Short task:
Set down the data below without change, skipping the pictures it holds.
------
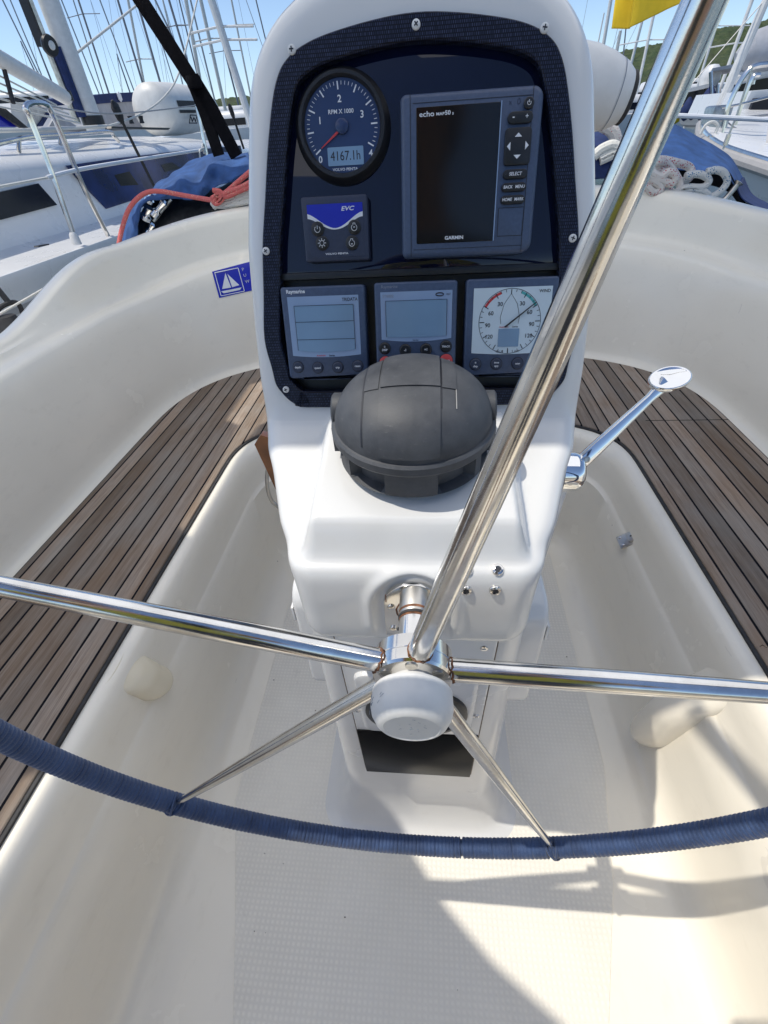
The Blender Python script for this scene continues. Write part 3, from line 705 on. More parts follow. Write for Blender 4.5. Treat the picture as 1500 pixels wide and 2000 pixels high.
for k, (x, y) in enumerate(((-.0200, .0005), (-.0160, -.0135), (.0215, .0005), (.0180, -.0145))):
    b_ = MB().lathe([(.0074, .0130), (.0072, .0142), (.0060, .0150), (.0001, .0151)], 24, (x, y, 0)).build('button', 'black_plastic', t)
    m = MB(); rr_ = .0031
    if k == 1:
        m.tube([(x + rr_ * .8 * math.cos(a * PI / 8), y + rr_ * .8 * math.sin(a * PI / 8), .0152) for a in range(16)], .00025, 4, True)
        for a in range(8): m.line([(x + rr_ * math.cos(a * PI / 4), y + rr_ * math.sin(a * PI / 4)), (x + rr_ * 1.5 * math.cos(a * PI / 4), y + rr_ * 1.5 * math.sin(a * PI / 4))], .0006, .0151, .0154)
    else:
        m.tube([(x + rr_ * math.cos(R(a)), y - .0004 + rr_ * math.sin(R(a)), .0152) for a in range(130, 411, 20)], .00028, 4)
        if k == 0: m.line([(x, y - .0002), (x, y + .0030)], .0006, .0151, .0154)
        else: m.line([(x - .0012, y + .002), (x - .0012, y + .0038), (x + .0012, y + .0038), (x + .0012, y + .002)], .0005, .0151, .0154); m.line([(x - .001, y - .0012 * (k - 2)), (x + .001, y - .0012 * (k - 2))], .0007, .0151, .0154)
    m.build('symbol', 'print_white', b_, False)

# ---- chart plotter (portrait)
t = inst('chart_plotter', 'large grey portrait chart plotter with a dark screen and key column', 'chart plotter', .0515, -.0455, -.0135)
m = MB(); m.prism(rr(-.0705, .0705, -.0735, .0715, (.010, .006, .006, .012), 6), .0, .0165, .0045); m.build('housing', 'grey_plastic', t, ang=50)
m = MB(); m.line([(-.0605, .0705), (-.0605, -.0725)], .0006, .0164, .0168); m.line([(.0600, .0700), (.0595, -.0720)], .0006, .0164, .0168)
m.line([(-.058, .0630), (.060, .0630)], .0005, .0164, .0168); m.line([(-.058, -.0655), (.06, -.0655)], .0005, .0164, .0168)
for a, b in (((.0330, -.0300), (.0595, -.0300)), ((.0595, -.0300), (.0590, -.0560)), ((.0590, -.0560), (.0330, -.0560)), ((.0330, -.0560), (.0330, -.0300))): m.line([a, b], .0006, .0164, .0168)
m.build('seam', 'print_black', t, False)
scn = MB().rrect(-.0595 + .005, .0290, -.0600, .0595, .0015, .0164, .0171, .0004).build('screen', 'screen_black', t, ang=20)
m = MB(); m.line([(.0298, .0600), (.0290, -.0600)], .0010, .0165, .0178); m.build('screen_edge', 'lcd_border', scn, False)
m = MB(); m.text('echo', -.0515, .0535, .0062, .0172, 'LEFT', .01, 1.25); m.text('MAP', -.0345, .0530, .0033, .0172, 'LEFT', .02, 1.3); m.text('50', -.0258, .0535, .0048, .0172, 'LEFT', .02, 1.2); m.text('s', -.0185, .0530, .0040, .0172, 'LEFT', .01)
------
Solved problem:
The Blender Python script for this scene continues. Write part 3, from line 705 on. More parts follow. Write for Blender 4.5. Treat the picture as 1500 pixels wide and 2000 pixels high.
for k, (x, y) in enumerate(((-.0200, .0005), (-.0160, -.0135), (.0215, .0005), (.0180, -.0145))):
    b_ = MB().lathe([(.0074, .0130), (.0072, .0142), (.0060, .0150), (.0001, .0151)], 24, (x, y, 0)).build('button', 'black_plastic', t)
    m = MB(); rr_ = .0031
    if k == 1:
        m.tube([(x + rr_ * .8 * math.cos(a * PI / 8), y + rr_ * .8 * math.sin(a * PI / 8), .0152) for a in range(16)], .00025, 4, True)
        for a in range(8): m.line([(x + rr_ * math.cos(a * PI / 4), y + rr_ * math.sin(a * PI / 4)), (x + rr_ * 1.5 * math.cos(a * PI / 4), y + rr_ * 1.5 * math.sin(a * PI / 4))], .0006, .0151, .0154)
    else:
        m.tube([(x + rr_ * math.cos(R(a)), y - .0004 + rr_ * math.sin(R(a)), .0152) for a in range(130, 411, 20)], .00028, 4)
        if k == 0: m.line([(x, y - .0002), (x, y + .0030)], .0006, .0151, .0154)
        else: m.line([(x - .0012, y + .002), (x - .0012, y + .0038), (x + .0012, y + .0038), (x + .0012, y + .002)], .0005, .0151, .0154); m.line([(x - .001, y - .0012 * (k - 2)), (x + .001, y - .0012 * (k - 2))], .0007, .0151, .0154)
    m.build('symbol', 'print_white', b_, False)

# ---- chart plotter (portrait)
t = inst('chart_plotter', 'large grey portrait chart plotter with a dark screen and key column', 'chart plotter', .0515, -.0455, -.0135)
m = MB(); m.prism(rr(-.0705, .0705, -.0735, .0715, (.010, .006, .006, .012), 6), .0, .0165, .0045); m.build('housing', 'grey_plastic', t, ang=50)
m = MB(); m.line([(-.0605, .0705), (-.0605, -.0725)], .0006, .0164, .0168); m.line([(.0600, .0700), (.0595, -.0720)], .0006, .0164, .0168)
m.line([(-.058, .0630), (.060, .0630)], .0005, .0164, .0168); m.line([(-.058, -.0655), (.06, -.0655)], .0005, .0164, .0168)
for a, b in (((.0330, -.0300), (.0595, -.0300)), ((.0595, -.0300), (.0590, -.0560)), ((.0590, -.0560), (.0330, -.0560)), ((.0330, -.0560), (.0330, -.0300))): m.line([a, b], .0006, .0164, .0168)
m.build('seam', 'print_black', t, False)
scn = MB().rrect(-.0595 + .005, .0290, -.0600, .0595, .0015, .0164, .0171, .0004).build('screen', 'screen_black', t, ang=20)
m = MB(); m.line([(.0298, .0600), (.0290, -.0600)], .0010, .0165, .0178); m.build('screen_edge', 'lcd_border', scn, False)
m = MB(); m.text('echo', -.0515, .0535, .0062, .0172, 'LEFT', .01, 1.25); m.text('MAP', -.0345, .0530, .0033, .0172, 'LEFT', .02, 1.3); m.text('50', -.0258, .0535, .0048, .0172, 'LEFT', .02, 1.2); m.text('s', -.0185, .0530, .0040, .0172, 'LEFT', .01)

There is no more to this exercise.